Hotspots include the bastide town of Créon, chocolate-box pretty Saint-Emilion, Pujols, Duras and Gensac.
Saint-Emilion: the AAA location
Saint-Emilion, home of some fabulous AOC red wines, is the big draw, and local agents report that, because there's hardly anything on the market there, interest tends to be for properties within 10-15 minutes of the town.
"It's a tiny, beautiful, historic city," with only about 2,000 inhabitants, "yet it gets very busy with tourists in the summer," says Storrie.
"Village houses are small, with no gardens, and rarely come on the market, as they stay in the same local families for generations. A two-three-bed home needing refurbishment might cost €300,000-€400,000."
The average size of a vineyard in Saint-Emilion is 6-7 hectares, according to Storrie, and the cost ranges from around €400,000 to €1million per hectare - rather more than the Entre Deux Mers average of €18,000.
But for those who want to renovate a home rather than make wine, Leggett have a "project": four stone walls and a roof with a south-facing garden and a two-bed annex overlooking the rooftops of Saint-Emilion, for €477,000 (£397,800).
Entre Deux Mers: vineyards and chateaux
One example that Storrie cherry-picks is a beautifully restored five-bedroom farmhouse near Monségur (in the south of Entre Deux Mers) that comes with several stone barns ripe for conversion for gîte accommodation.
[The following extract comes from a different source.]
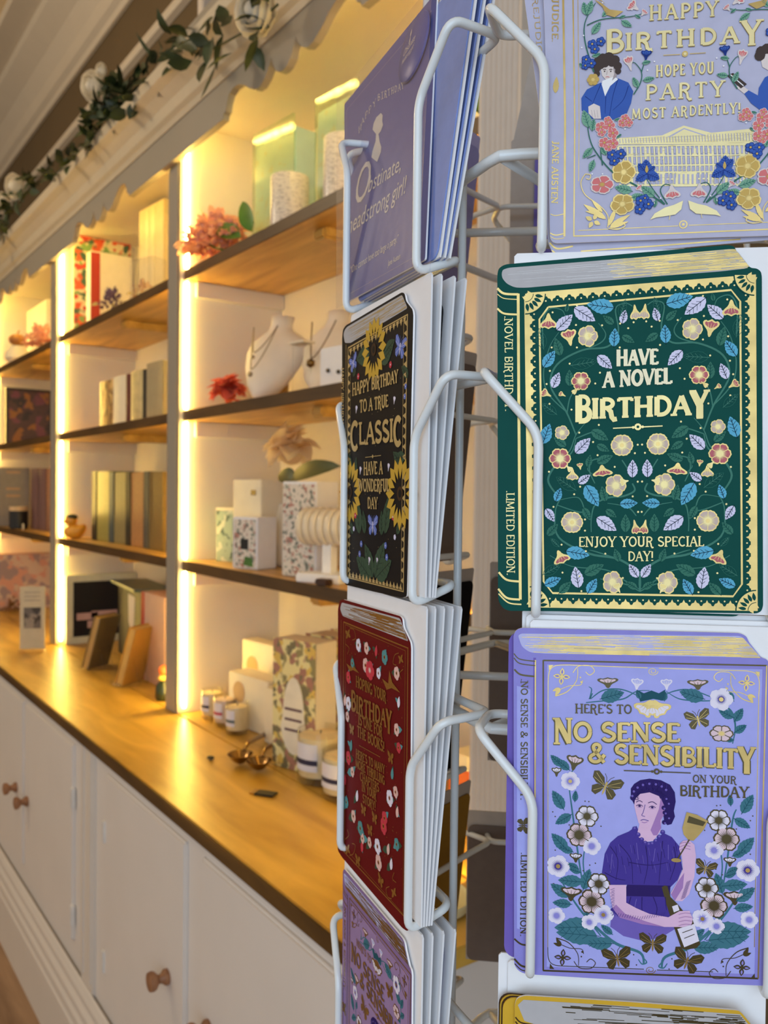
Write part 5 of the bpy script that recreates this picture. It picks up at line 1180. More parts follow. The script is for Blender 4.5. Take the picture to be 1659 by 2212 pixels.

Priced at €795,000 (£662,800), it is set within 6,700m2 of land, with a swimming pool, and is bordered by vineyards on three sides. It is a handy hour from both Bordeaux and Bergerac airports.
Or near Sauveterre de Guyenne, for €996,000 (£831,000), is an 18th-century five-bed farmhouse on 10 hectares of land that comes with a two-bed guardian's house, four-bed gîte, swimming pool and outbuildings, that would be ideal as a wedding venue.
For a handsome four-bed vineyard chateau, with 28.5 hectares - of which 15.4 hectares are under vines producing red and white wines - you would need to pay €1.48 million (£1.23 million), but it does bring an income of €12,000 per year.